• **TASK BRIEF**
Include the line containing "sc.camera = cam" and all lines before it, repeated exactly from the listing below, without pictures.

• **DATA SEGMENT**
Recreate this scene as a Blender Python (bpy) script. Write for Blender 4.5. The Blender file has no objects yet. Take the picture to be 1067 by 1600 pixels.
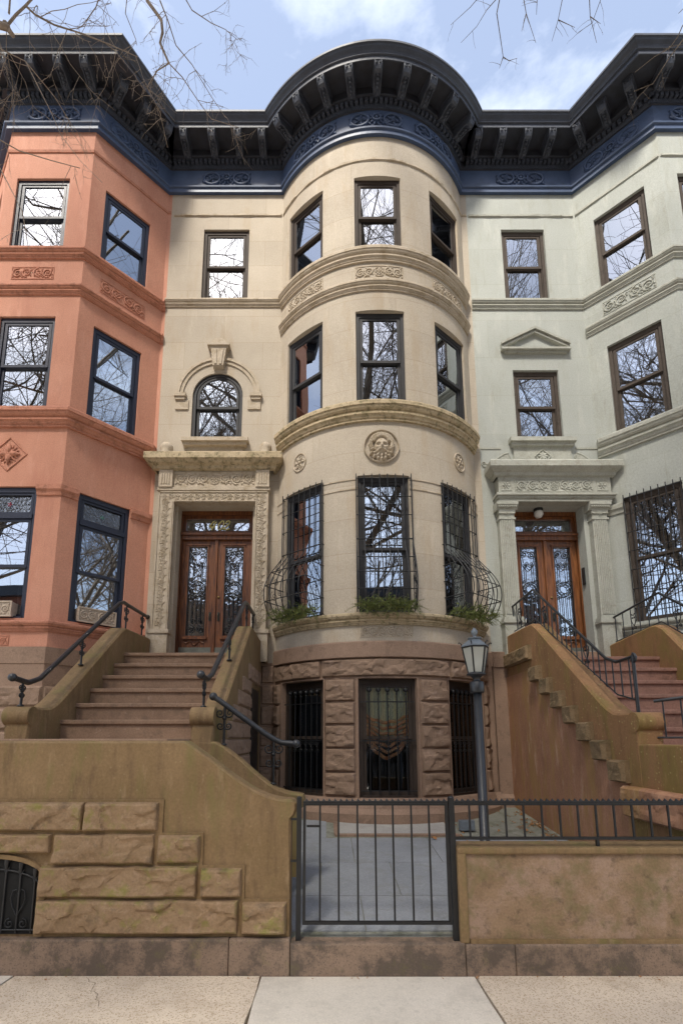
import bpy, bmesh, math, random
from mathutils import Vector, noise
R = math.radians
PI = math.pi
sc = bpy.context.scene
col = sc.collection
rnd = random.Random(7)

# ------------------------------------------------------------------ camera
EYE = 1.55
PITCH = 9.57
FPX, PX, PY = 769.0, 510.0, 1025.0            # focal length and principal point, in units of 1/1067 of the picture width
cam = bpy.data.objects.new('camera', bpy.data.cameras.new('camera'))
col.objects.link(cam)
cam.data.sensor_fit = 'HORIZONTAL'; cam.data.sensor_width = 36
cam.data.lens = FPX / 1067 * 36
cam.data.shift_x = (533.5 - PX) / 1067
cam.data.shift_y = (PY - 800) / 1067
cam.data.clip_end = 2000; cam.data.clip_start = .05
cam.location = (0, 0, EYE); cam.rotation_euler = (R(90 + PITCH), 0, 0)
sc.camera = cam

# ------------------------------------------------------------------ world, sun, exposure
SUN_EL, SUN_AZ = 55, 202       # azimuth measured clockwise from +Y; sun stands behind the camera, to the left
w = bpy.data.worlds.new('World'); sc.world = w; w.use_nodes = True
nt = w.node_tree; nt.nodes.clear()
def wn(t): return nt.nodes.new(t)
sky = wn('ShaderNodeTexSky'); sky.sky_type = 'NISHITA'; sky.sun_disc = False
sky.sun_elevation = R(SUN_EL); sky.sun_rotation = R(SUN_AZ)
sky.air_density = 1.0; sky.dust_density = 2.8; sky.ozone_density = 1.1
tc = wn('ShaderNodeTexCoord'); mp = wn('ShaderNodeMapping'); mp.inputs['Scale'].default_value = (1.0, 1.0, 2.4)
n1 = wn('ShaderNodeTexNoise'); n1.inputs['Scale'].default_value = 3.1; n1.inputs['Detail'].default_value = 9; n1.inputs['Roughness'].default_value = .6
cr = wn('ShaderNodeValToRGB'); cr.color_ramp.elements[0].position = .46; cr.color_ramp.elements[0].color = (.16, .16, .16, 1); cr.color_ramp.elements[1].position = .78
mx = wn('ShaderNodeMixRGB'); mx.inputs[2].default_value = (5.4, 5.75, 6.3, 1)
bg = wn('ShaderNodeBackground'); bg.inputs[1].default_value = .145; wo = wn('ShaderNodeOutputWorld')
L = nt.links.new
L(tc.outputs['Generated'], mp.inputs[0]); L(mp.outputs[0], n1.inputs[0]); L(n1.outputs[0], cr.inputs[0])
L(cr.outputs[0], mx.inputs[0]); L(sky.outputs[0], mx.inputs[1]); L(mx.outputs[0], bg.inputs[0]); L(bg.outputs[0], wo.inputs[0])
sun = bpy.data.objects.new('sun', bpy.data.lights.new('sun', 'SUN')); col.objects.link(sun)
sun.data.energy = 3.7; sun.data.angle = R(9); sun.data.color = (1, .935, .82)
az = R(SUN_AZ); el = R(SUN_EL)
sdir = Vector((math.sin(az) * math.cos(el), math.cos(az) * math.cos(el), math.sin(el)))
sun.rotation_euler = sdir.to_track_quat('Z', 'Y').to_euler(); sun.location = (-8, -10, 30)
sc.view_settings.view_transform = 'Standard'; sc.view_settings.look = 'None'
sc.view_settings.exposure = 1.05; sc.view_settings.gamma = 1; sc.view_settings.use_curve_mapping = False
sc.render.engine = 'CYCLES'

# ------------------------------------------------------------------ materials
MATS = {}
def mat(name, c, c2=None, rough=.85, nscale=3.0, grain=60., bump=.3, gb=.002, stain=None, sscale=1.2, sfac=.5, sthr=.52, metal=0., spec=.3, uvbrick=None, zbands=None, dots=None, streak=False):
    m = bpy.data.materials.new(name); m.use_nodes = True; t = m.node_tree; N = t.nodes.new; K = t.links.new
    b = t.nodes['Principled BSDF']; b.inputs['Roughness'].default_value = rough; b.inputs['Metallic'].default_value = metal
    b.inputs['Specular IOR Level'].default_value = spec
    co = N('ShaderNodeTexCoord'); src = co.outputs['Object']
    def noi(sc_, det=4, vec=None, rg=.55):
        n = N('ShaderNodeTexNoise'); n.inputs['Scale'].default_value = sc_; n.inputs['Detail'].default_value = det; n.inputs['Roughness'].default_value = rg
        K(vec or src, n.inputs[0]); return n.outputs[0]
    def ramp(v, a, bb):
        r = N('ShaderNodeMapRange'); r.inputs['From Min'].default_value = a; r.inputs['From Max'].default_value = bb; K(v, r.inputs[0]); return r.outputs[0]
    def mix(f, a, bb):
        x = N('ShaderNodeMixRGB')
        if isinstance(f, float): x.inputs[0].default_value = f
        else: K(f, x.inputs[0])
        for i, q in ((1, a), (2, bb)):
            if isinstance(q, tuple): x.inputs[i].default_value = (*q[:3], 1)
            else: K(q, x.inputs[i])
        return x.outputs[0]
    c2 = c2 or tuple(v * .8 for v in c)
    out = mix(ramp(noi(nscale, 6, rg=.62), .35, .68), tuple(c), tuple(c2))
    g = noi(grain, 3)
    gm = N('ShaderNodeMixRGB'); gm.blend_type = 'MULTIPLY'; gm.inputs[0].default_value = 1
    gg = N('ShaderNodeMapRange'); gg.inputs['From Min'].default_value = .3; gg.inputs['From Max'].default_value = .7
    gg.inputs['To Min'].default_value = .86; gg.inputs['To Max'].default_value = 1.1; K(g, gg.inputs[0])
    K(out, gm.inputs[1]); K(gg.outputs[0], gm.inputs[2]); out = gm.outputs[0]
    if stain:
        vec = None
        if streak:
            mpn = N('ShaderNodeMapping'); mpn.inputs['Scale'].default_value = (1, 1, .22); K(src, mpn.inputs[0]); vec = mpn.outputs[0]
        for i, (scol, ss, sf, th) in enumerate(stain if isinstance(stain, list) else [(stain, sscale, sfac, sthr)]):
            v = ramp(noi(ss * 1.6, 10, vec, .72), th - .04, th + .07)
            mu = N('ShaderNodeMath'); mu.operation = 'MULTIPLY'; mu.inputs[1].default_value = sf; K(v, mu.inputs[0])
            out = mix(mu.outputs[0], out, tuple(scol))
    if dots:
        v = N('ShaderNodeTexVoronoi'); v.inputs['Scale'].default_value = dots[1]; K(src, v.inputs[0])
        cell = mix(ramp(v.outputs['Distance'], .12, .55), tuple(dots[0]), out)
        rr = N('ShaderNodeSeparateColor'); K(v.outputs['Color'], rr.inputs[0])
        out = mix(ramp(rr.outputs[0], dots[2], dots[2] + .1), out, cell)
    hh = g
    if uvbrick:
        bw, bh, mcol, ms = uvbrick
        uv = N('ShaderNodeUVMap'); br = N('ShaderNodeTexBrick'); br.inputs['Scale'].default_value = 1; br.inputs['Brick Width'].default_value = bw
        br.inputs['Row Height'].default_value = bh; br.inputs['Mortar Size'].default_value = ms; br.inputs['Mortar Smooth'].default_value = .4
        br.inputs['Color1'].default_value = (1, 1, 1, 1); br.inputs['Color2'].default_value = (.9, .9, .9, 1); br.inputs['Mortar'].default_value = (.97, .97, .97, 1)
        K(uv.outputs[0], br.inputs[0])
        bm_ = N('ShaderNodeMixRGB'); bm_.blend_type = 'MULTIPLY'; bm_.inputs[0].default_value = 1; K(out, bm_.inputs[1]); K(br.outputs[0], bm_.inputs[2])
        br.inputs['Mortar'].default_value = (*mcol, 1)
        out = bm_.outputs[0]
    K(out, b.inputs['Base Color'])
    bp = N('ShaderNodeBump'); bp.inputs['Strength'].default_value = bump; bp.inputs['Distance'].default_value = gb; K(hh, bp.inputs['Height'])
    n2 = noi(nscale * 2.5, 5); b2 = N('ShaderNodeBump'); b2.inputs['Strength'].default_value = bump * .6; b2.inputs['Distance'].default_value = gb * 6
    K(n2, b2.inputs['Height']); K(bp.outputs[0], b2.inputs['Normal'])
    K(b2.outputs[0], b.inputs['Normal'])
    MATS[name] = m; return m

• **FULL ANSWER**
Recreate this scene as a Blender Python (bpy) script. Write for Blender 4.5. The Blender file has no objects yet. Take the picture to be 1067 by 1600 pixels.
import bpy, bmesh, math, random
from mathutils import Vector, noise
R = math.radians
PI = math.pi
sc = bpy.context.scene
col = sc.collection
rnd = random.Random(7)

# ------------------------------------------------------------------ camera
EYE = 1.55
PITCH = 9.57
FPX, PX, PY = 769.0, 510.0, 1025.0            # focal length and principal point, in units of 1/1067 of the picture width
cam = bpy.data.objects.new('camera', bpy.data.cameras.new('camera'))
col.objects.link(cam)
cam.data.sensor_fit = 'HORIZONTAL'; cam.data.sensor_width = 36
cam.data.lens = FPX / 1067 * 36
cam.data.shift_x = (533.5 - PX) / 1067
cam.data.shift_y = (PY - 800) / 1067
cam.data.clip_end = 2000; cam.data.clip_start = .05
cam.location = (0, 0, EYE); cam.rotation_euler = (R(90 + PITCH), 0, 0)
sc.camera = cam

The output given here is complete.